Jesus as the Justice of God

  Paul says that God’s justice is only shown through Jesus’ life (Rom 3:25). We can never understand fully the meaning of “justice” by ourselves. We can only come to understand God’s justice through knowing and following Jesus.

  The justice of God is unlike secular justice; it is not a retributive justice which rights the wrongs through retribution. Christians believe that Jesus Christ’s death “satisfied” God’s justice. Yet, what could an innocent man’s unjust death “satisfy”? It is better to say that Jesus’ whole life, including his passion, satisfied God’s justice because Jesus himself is the justice of God. The Christ event shows the Creator’s continuous fidelity to His fallen creation. Christ submitted himself to human rejection unto death, in order to win over those who rejected him. This ably demonstrates that God refuses to repay us with that we deserve; God does not overcome evil by evil, and He does not judge us by our sins. This subverts the logic of evil: when sinners are saved, that is the victory of God’s justice (cf. Rom 12:20).

  Of course, the Gospel of Jesus proclaims not only salvation but also the future judgment. The teaching about eternal punishment or Hell comes from this most loving Lord of the world. The aim of God’s judgment, including His punishment of sinners, is not meant to root them out, but to overcome all evils in the created world. If punishment were God’s sole purpose, the incarnation is redundant, and saving grace is superfluous. As a matter of fact, the so-called “satisfying the requirement of justice” — punish the evil-doers and give these deserved sinners a just upshot — can neither please God, nor comfort and compensate the victims. God is only fully content when a sinner is enabled to repent, confess, regret, and to some extent compensate for his or her faults and the damage done, so that he or she can reconcile with God, with others, and with themselves. Only this is the justice of God!

  Unfortunately, some Christians still puzzle: How can God be just and merciful at the same time? Some people insist that God must be a fair judge. Nevertheless, if God merely wants to judge and punish the wicked single-mindedly, why does He bother to rescue sinners like us through all the troubles? Indeed, when we insist that God must seek revenge for us and take vengeance on our enemies, have we ever thought about our sins against others? Can we detect any trace of the secular obsession with exacting retribution in the divine justice Jesus revealed in his more than thirty years of life on earth?

  Thus, God’s justice and mercy are two sides of the same coin. They are not mutually exclusive and there is no tension between them. God’s justice will not be reduced or diminished when God executes His judgment and forgiveness at the same moment. To the Triune God, “judge” and “forgive,” “justice” and “mercy” are not contradictory, because the purpose of God’s justice is mercy, with the aim of accepting and retrieving punishment-deserved sinners. On the other hand, mercy is the most efficient and suitable way to achieve this kind of justice which matches with God’s character best. “Forgiveness” is not setting aside or suspension of “justice,” but a way to practice justice. Eventually, mercy is more “just” than simple equality and equity. Benevolence is the genuine righteousness.

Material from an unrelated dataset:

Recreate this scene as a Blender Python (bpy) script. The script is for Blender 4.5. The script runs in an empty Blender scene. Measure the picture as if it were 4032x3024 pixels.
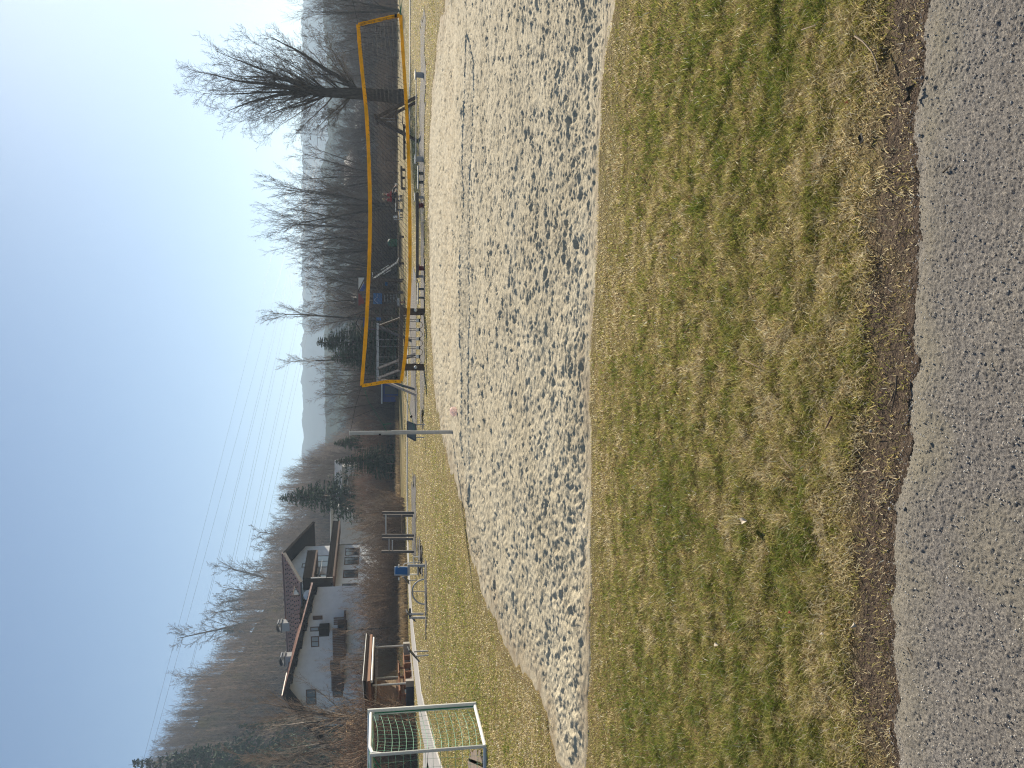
import bpy, math, random
import numpy as np
from mathutils import Vector, Matrix

random.seed(7)
rng = np.random.default_rng(7)
D = bpy.data
scene = bpy.context.scene
COL = scene.collection

# ------------------------------------------------------------------ camera
CAM_H = 1.58
PITCH = math.radians(9.3)
FPX = 3030.0
cam_d = D.cameras.new('camera')
cam = D.objects.new('camera', cam_d)
COL.objects.link(cam)
cam_d.sensor_fit = 'HORIZONTAL'
cam_d.sensor_width = 36.0
cam_d.lens = 36.0 * FPX / 4032.0
cam_d.clip_start = 0.05
cam_d.clip_end = 9000
sp, cp = math.sin(PITCH), math.cos(PITCH)
# the phone was held on its side: picture-left is up in the world, picture-top is world right
m = Matrix(((0, 1, 0), (-sp, 0, -cp), (-cp, 0, sp)))
cam.matrix_world = Matrix.Translation((0, 0, CAM_H)) @ m.to_4x4()
scene.camera = cam

# ------------------------------------------------------------------ light
SUN_AZ = math.radians(30)      # to the right of the view direction
SUN_EL = math.radians(25)
world = D.worlds.new('World')
scene.world = world
world.use_nodes = True
wn = world.node_tree.nodes
wl = world.node_tree.links
bg = wn['Background']
sky = wn.new('ShaderNodeTexSky')
sky.sky_type = 'NISHITA'
sky.sun_disc = False
sky.sun_elevation = SUN_EL
sky.sun_rotation = SUN_AZ
sky.altitude = 500
sky.air_density = 1.0
sky.dust_density = 0.45
sky.ozone_density = 1.6
bg.inputs['Strength'].default_value = 0.053
tint = wn.new('ShaderNodeMix'); tint.data_type = 'RGBA'; tint.blend_type = 'MULTIPLY'; tint.inputs[0].default_value = 1.0
tint.inputs[7].default_value = (0.76, 0.86, 0.95, 1)
wl.new(sky.outputs['Color'], tint.inputs[6]); wl.new(tint.outputs[2], bg.inputs['Color'])

sun_d = D.lights.new('sun', 'SUN')
sun_d.energy = 5.0
sun_d.angle = math.radians(0.6)
sun_d.color = (1.0, 0.89, 0.72)
sun = D.objects.new('sun', sun_d)
COL.objects.link(sun)
sdir = Vector((math.sin(SUN_AZ) * math.cos(SUN_EL), math.cos(SUN_AZ) * math.cos(SUN_EL), math.sin(SUN_EL)))
sun.rotation_euler = sdir.to_track_quat('Z', 'Y').to_euler()
sun.location = (20, 30, 40)

scene.view_settings.view_transform = 'Standard'
scene.view_settings.look = 'None'
scene.view_settings.exposure = 1.0
scene.view_settings.gamma = 1.0
scene.cycles.max_bounces = 6
scene.cycles.diffuse_bounces = 3
scene.cycles.transparent_max_bounces = 16
scene.cycles.volume_bounces = 0
scene.cycles.use_denoising = True
scene.cycles.denoiser = 'OPENIMAGEDENOISE'
scene.cycles.denoising_input_passes = 'RGB_ALBEDO_NORMAL'
scene.cycles.denoising_prefilter = 'NONE'
scene.cycles.pixel_filter_type = 'BLACKMAN_HARRIS'
scene.cycles.filter_width = 1.15

# ------------------------------------------------------------------ measuring
def gz(Y):                     # the meadow rises very gently beyond the playground
    return max(0.0, min(Y, 100.0) - 48.0) * 0.011

def P(x, y, Y):
    """point at depth Y seen at photograph pixel (x, y)"""
    U = 1512.0 - y
    V = x - 2016.0
    dx, dy, dz = U, FPX * cp - V * sp, -V * cp - FPX * sp
    t = Y / dy
    return Vector((dx * t, Y, CAM_H + dz * t))

def G(x, y):
    Y = 30.0
    U = 1512.0 - y
    V = x - 2016.0
    dx, dy, dz = U, FPX * cp - V * sp, -V * cp - FPX * sp
    z = 0.0
    for _ in range(30):
        t = (z - CAM_H) / dz
        Y = dy * t
        if Y < 0 or Y > 400:
            Y = 400.0
        z = gz(Y)
    t = (z - CAM_H) / dz
    return Vector((dx * t, dy * t, z))

def on_ground(p):
    return Vector((p.x, p.y, gz(p.y)))

# ------------------------------------------------------------------ tagging
def tag(o, label=None, cat=None, group=None, kind=None):
    if label: o['label'] = label
    if cat: o['category'] = cat
    if group: o['group'] = group
    if kind: o['kind'] = kind
    return o

def thing(name, label, cat, loc=(0, 0, 0), group=None, rz=0.0):
    o = D.objects.new(name, None)
    o.empty_display_size = 0.3
    o.location = loc
    o.rotation_euler = (0, 0, rz)
    COL.objects.link(o)
    return tag(o, label, cat, group)

def copy_tree(o, loc=None, rz=None, sc=None, label=None, parent=None, group=None):
    c = o.copy()
    COL.objects.link(c)
    if parent is not None:
        c.parent = parent
    for ch in list(o.children):
        copy_tree(ch, parent=c)
    if loc is not None: c.location = loc
    if rz is not None: c.rotation_euler = (0, 0, rz)
    if sc is not None: c.scale = (sc, sc, sc) if not hasattr(sc, '__len__') else sc
    if label: c['label'] = label
    if group: c['group'] = group
    return c

# ------------------------------------------------------------------ mesh building
def np_mesh(name, verts, quads=None, tris=None, smooth=False):
    me = D.meshes.new(name)
    verts = np.asarray(verts, dtype=np.float32).reshape(-1, 3)
    me.vertices.add(len(verts))
    me.vertices.foreach_set('co', verts.ravel())
    q = np.zeros((0, 4), np.int32) if quads is None else np.asarray(quads, np.int32).reshape(-1, 4)
    t = np.zeros((0, 3), np.int32) if tris is None else np.asarray(tris, np.int32).reshape(-1, 3)
    me.loops.add(q.size + t.size)
    me.loops.foreach_set('vertex_index', np.concatenate([q.ravel(), t.ravel()]))
    me.polygons.add(len(q) + len(t))
    ls = np.concatenate([np.arange(len(q)) * 4, len(q) * 4 + np.arange(len(t)) * 3]).astype(np.int32)
    me.polygons.foreach_set('loop_start', ls)
    if smooth:
        me.polygons.foreach_set('use_smooth', np.ones(len(q) + len(t), bool))
    me.update(calc_edges=True)
    me.validate()
    return me

def link(name, me, mat, parent=None, loc=None):
    o = D.objects.new(name, me)
    COL.objects.link(o)
    if mat is not None and not me.materials:
        me.materials.append(mat)
    if parent is not None: o.parent = parent
    if loc is not None: o.location = loc
    return o

class MB:
    """collects boxes, bars and tubes in world (or local) coordinates"""
    def __init__(s):
        s.v = []; s.f = []
    def add(s, vs, fs):
        n = len(s.v)
        s.v += [tuple(v) for v in vs]
        s.f += [tuple(i + n for i in f) for f in fs]
        return s
    def box(s, c, size, rot=None):
        c = Vector(c); hx, hy, hz = size[0] / 2, size[1] / 2, size[2] / 2
        vs = [Vector((x, y, z)) for x in (-hx, hx) for y in (-hy, hy) for z in (-hz, hz)]
        if rot is not None: vs = [rot @ v for v in vs]
        return s.add([c + v for v in vs], [(0, 1, 3, 2), (4, 6, 7, 5), (0, 4, 5, 1), (2, 3, 7, 6), (0, 2, 6, 4), (1, 5, 7, 3)])
    def hexa(s, vs):    # 8 corners: bottom 4 (ccw) then top 4
        return s.add(vs, [(3, 2, 1, 0), (4, 5, 6, 7), (0, 1, 5, 4), (1, 2, 6, 5), (2, 3, 7, 6), (3, 0, 4, 7)])
    def bar(s, p0, p1, w, h=None):
        h = h or w
        p0, p1 = Vector(p0), Vector(p1)
        d = (p1 - p0); L = d.length
        if L < 1e-6: return s
        d /= L
        up = Vector((0, 0, 1)) if abs(d.z) < 0.95 else Vector((0, 1, 0))
        a = d.cross(up).normalized(); b = a.cross(d)
        vs = []
        for p in (p0, p1):
            vs += [p - a * w / 2 - b * h / 2, p + a * w / 2 - b * h / 2, p + a * w / 2 + b * h / 2, p - a * w / 2 + b * h / 2]
        return s.hexa(vs)
    def tube(s, pts, r, n=8, cap=True, r1=None):
        pts = [Vector(p) for p in pts]
        k = len(pts); rings = []
        prev = None
        for i, p in enumerate(pts):
            d = (pts[min(i + 1, k - 1)] - pts[max(i - 1, 0)]).normalized()
            if prev is None:
                up = Vector((0, 0, 1)) if abs(d.z) < 0.9 else Vector((1, 0, 0))
                a = d.cross(up).normalized()
            else:
                a = (prev - d * prev.dot(d)).normalized()
            prev = a
            b = d.cross(a)
            rr = r if r1 is None else r + (r1 - r) * i / (k - 1)
            if hasattr(r, '__len__'): rr = r[i]
            rings.append([p + (a * math.cos(2 * math.pi * j / n) + b * math.sin(2 * math.pi * j / n)) * rr for j in range(n)])
        vs = [v for ring in rings for v in ring]
        fs = [(i * n + j, i * n + (j + 1) % n, (i + 1) * n + (j + 1) % n, (i + 1) * n + j) for i in range(k - 1) for j in range(n)]
        if cap:
            fs += [tuple(range(n - 1, -1, -1)), tuple((k - 1) * n + j for j in range(n))]
        return s.add(vs, fs)
    def poly(s, pts, th=None, up=(0, 0, 1)):
        pts = [Vector(p) for p in pts]; n = len(pts)
        if not th: return s.add(pts, [tuple(range(n))])
        o = Vector(up) * th
        return s.add(pts + [p + o for p in pts], [tuple(range(n - 1, -1, -1)), tuple(n + i for i in range(n))] +
                     [(i, (i + 1) % n, n + (i + 1) % n, n + i) for i in range(n)])
    def ball(s, c, r, n=10, m=7, sq=(1, 1, 1)):
        c = Vector(c); vs = [c + Vector((0, 0, r * sq[2]))]
        for i in range(1, m):
            a = math.pi * i / m
            for j in range(n):
                b = 2 * math.pi * j / n
                vs.append(c + Vector((r * sq[0] * math.sin(a) * math.cos(b), r * sq[1] * math.sin(a) * math.sin(b), r * sq[2] * math.cos(a))))
        vs.append(c - Vector((0, 0, r * sq[2])))
        fs = [(0, 1 + j, 1 + (j + 1) % n) for j in range(n)]
        for i in range(m - 2):
            fs += [(1 + i * n + j, 1 + (i + 1) * n + j, 1 + (i + 1) * n + (j + 1) % n, 1 + i * n + (j + 1) % n) for j in range(n)]
        e = len(vs) - 1; q = 1 + (m - 2) * n
        fs += [(e, q + (j + 1) % n, q + j) for j in range(n)]
        return s.add(vs, fs)
    def build(s, name, mat, parent=None, loc=None, smooth=False, local=False, bevel=0):
        """verts given in world space are made relative to the parent's or own location"""
        if loc is None and parent is None and not local:
            loc = Vector(s.v[0])
            lo = [min(v[i] for v in s.v) for i in range(3)]; hi = [max(v[i] for v in s.v) for i in range(3)]
            loc = Vector(((lo[0] + hi[0]) / 2, (lo[1] + hi[1]) / 2, lo[2]))
        base = Vector((0, 0, 0))
        if not local:
            q = parent
            while q is not None:
                base += q.location
                q = q.parent
            if parent is None: base = Vector(loc)
        vs = [(v[0] - base.x, v[1] - base.y, v[2] - base.z) for v in s.v]
        me = D.meshes.new(name)
        me.from_pydata(vs, [], s.f)
        if smooth:
            me.polygons.foreach_set('use_smooth', [True] * len(me.polygons))
        me.update()
        o = link(name, me, mat, parent)
        if parent is None: o.location = loc if loc is not None else (0, 0, 0)
        if bevel:
            b = o.modifiers.new('bevel', 'BEVEL'); b.width = bevel; b.segments = 2; b.limit_method = 'ANGLE'
        return o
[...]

  God’s restorative justice makes possible and necessitates forgiveness, while judgment is its condition of possibility. If the purpose of justice is to restore broken relationships and overcome evil, what justice demands is not punishment, but forgiveness. God will judge; therefore, we need God’s mercy and forgiveness. God’s justice is Jesus Christ himself who is our only hope!

  As long as justice is achieved through Christ himself, justice comes from God’s unconditional gifts and grace, instead of human efforts, endeavors, and acquisitions. Moreover, actual justice is never an unreachable “ideal.” It is lived out, though incompletely, within a group of people who are willing to completely submit themselves to God’s reign.

  Only the Church could possibly live out true justice. It is because only the Church would offer and return to God what is due God, for instance, when we worship faithfully.

____________________________________________

1 See Klaus Koch, “Is There a Doctrine of Retribution in the Old Testament,” in Theodicy in the Old Testament, ed. James L. Crenshaw (Philadelphia, PA: Fortress, 1983), 57-87。
* Bibliographical footnotes are mostly left out. For details, please refer to Dr. Huen’s forthcoming article “God’s Moral Character and Agency as the Basis of Christian Ethics” in Hill Road, Issue 41 (June 2018).